Satu poin dari Dwight Y. King itu justru melawan apa yang dibela Thomas Susu: birokrasi gemuk. Ini birokrasi model Indonesia yang lahirkan banyak kelemahan. Kelemahan pertama, lamban mengantisipasi perubahan. Kelemahan kedua, boros. Semakin gemuk struktur, semakin besar pula energi daerah (APBD) yang dihabiskan. Sebab, belanja mengikuti fungsi. Struktur gemuk mengharuskan alokasi belanja yang gemuk pula untuk gaji dan tunjangan, perjalanan dinas, pengadaan barang dan jasa, biaya pemeliharaan, dll.
Sudah rahasia umum, struktur APBD pada hampir semua daerah di Indonesia seperti ini. Sebanyak 80 persen dihabiskan untuk belanja rutin birokrasi. Sisanya 20 persen untuk pembangunan. Ini bukti bahwa birokrasi lebih berfungsi sebagai kekuatan penyerap anggaran ketimbang pengatur dan pelayan masyarakat. Jadi, semakin gemuk, semakin boros, dan semakin abaikan pelayanan publik.
Tengoklah negara-negara modern. Mereka tidak pake birokrasi gemuk. Cina yang penduduknya satu miliar lebih, cuma miliki 28 menteri. Amerika Serikat yang kaya raya cuma punya 15 menteri. Indonesia? Jumlah menterinya dua kali jumlah menteri Amerika Serikat. Sudah miskin, boros. Sudah boros, korup pula. Indonesia belum benar-benar menganut konsep good and democratic governance.

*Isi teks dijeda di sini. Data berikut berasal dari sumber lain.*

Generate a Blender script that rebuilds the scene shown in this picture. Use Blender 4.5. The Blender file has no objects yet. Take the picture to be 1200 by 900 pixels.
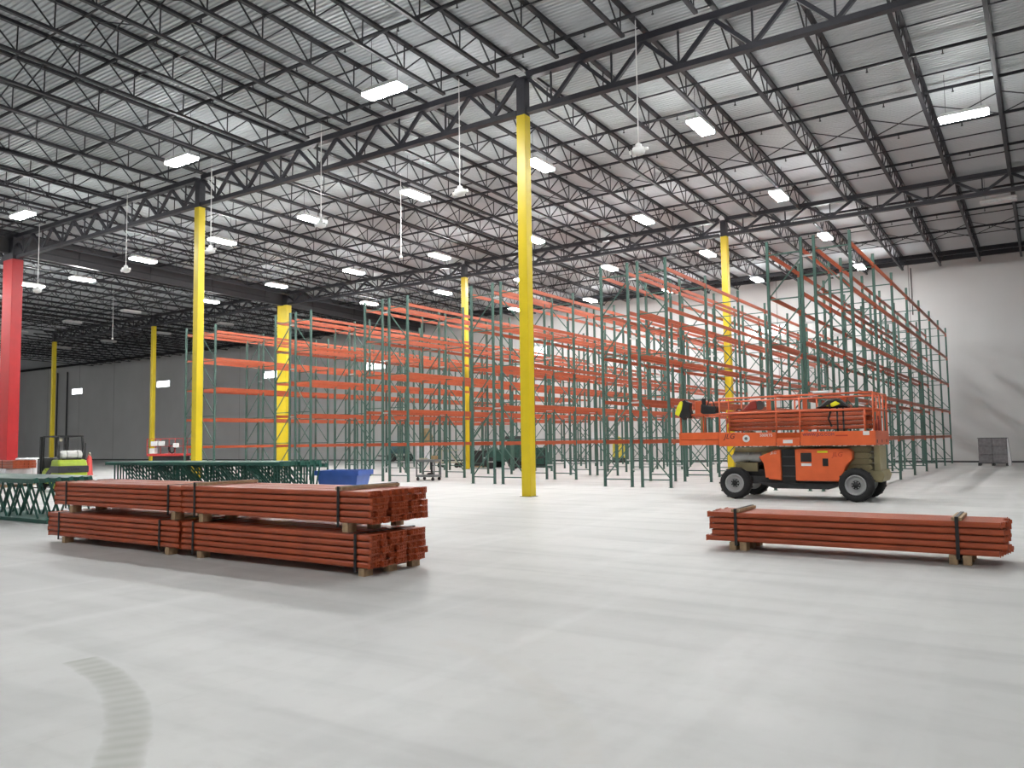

Menurut Guy Peters (2001), yang dituntut good and democratic governance adalah birokrasi ‘ramping dan tidak berlemak’ (slim and lean). Struktur birokrasi berisi orang-orang yang kapabel menyelenggarakan pelayanan publik. Inilah birokrasi yang miskin struktur tapi kaya fungsi.
Lucunya, anutan ini dilawan oleh Thomas Susu dengan premis bolong. Bolong pertama, ia abaikan karakteristik birokrasi Indonesia. Bolong kedua, ia abaikan fakta kegagalan Indonesia. Bolong ketiga, ia abaikan fakta kesuksesan negara-negara modern.